Friday 13th November:

Awelina of Sweden
James Collier
Fri 13 Nov 2015 16:47
36:34.0 N, 011:10.0 W

We had to motor-sail through much of the night as the winds were light, again avoiding shipping in the giant game of "chicken" (but it's one way to stay awake on the night watch!) but the early hours brought us some sailing at last.

However currently conditions are good and we've enough wind - top end of F4 / bottom end of F5 - from dead astern so we're going at a good pace but the boat is rolling and twisting in the swell. We're running with the jib poled out and the main lashed up with a preventer to stop an inadvertent gybe. However we had the yankee sheet to the pole rigged through the normal car on the starboard side of the boat and we noticed just after lunch that the starboard job sheet had almost chafed through on the broken edge of this car. Normally the position of the rope would not be an issue however with the pole pushing the rope sideways it's almost like a blunt knife has chomped through the sheet. We've now re rigged with a new sheet (stolen from the spinnaker) lead through the car as normal plus a guy. This goes by a different block (aka pulley) and the lead is fair and should be without chafe. James is kicking himself that he didn't rig it this way in the first place.

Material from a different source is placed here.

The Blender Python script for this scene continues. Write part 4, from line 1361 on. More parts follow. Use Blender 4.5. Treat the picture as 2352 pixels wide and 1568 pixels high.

The old jib sheet is now useless for its original purpose: we'll have to hope that new can be obtained in Madeira or in the Canaries. The car also needs replacing but it's obsolete so we could have a fun time sourcing a replacement. It has been said that long distance ocean cruising is 'maintenance in paradise'!
We'll post pictures in port in a couple of days.

However all's now fixed for now and it's a lovely day out here. There really IS a colour of "Ocean Blue" and photographs don't seem to do it justice somehow; it's almost luminous in a way. The chart here off the coast of Portugal shows the topography of the underwater world below us. There are sea-mounts (underwater mountain peaks) with exciting names such as; Ormonde and Gettysburg, and other shallows which are called "banks, We are passing just S of Gettysberg sea-mount at the moment. There's also Unicorn, Lion, Josephine, Coral patch and other romantically named places as we head SW. We'd not realised how close some of the sea-mounts come to the surface, some to only 30m or so, rising from the abyssal plain at 3000m or deeper, so we hope for fish. The tuna fish lure is out, but so far no bites.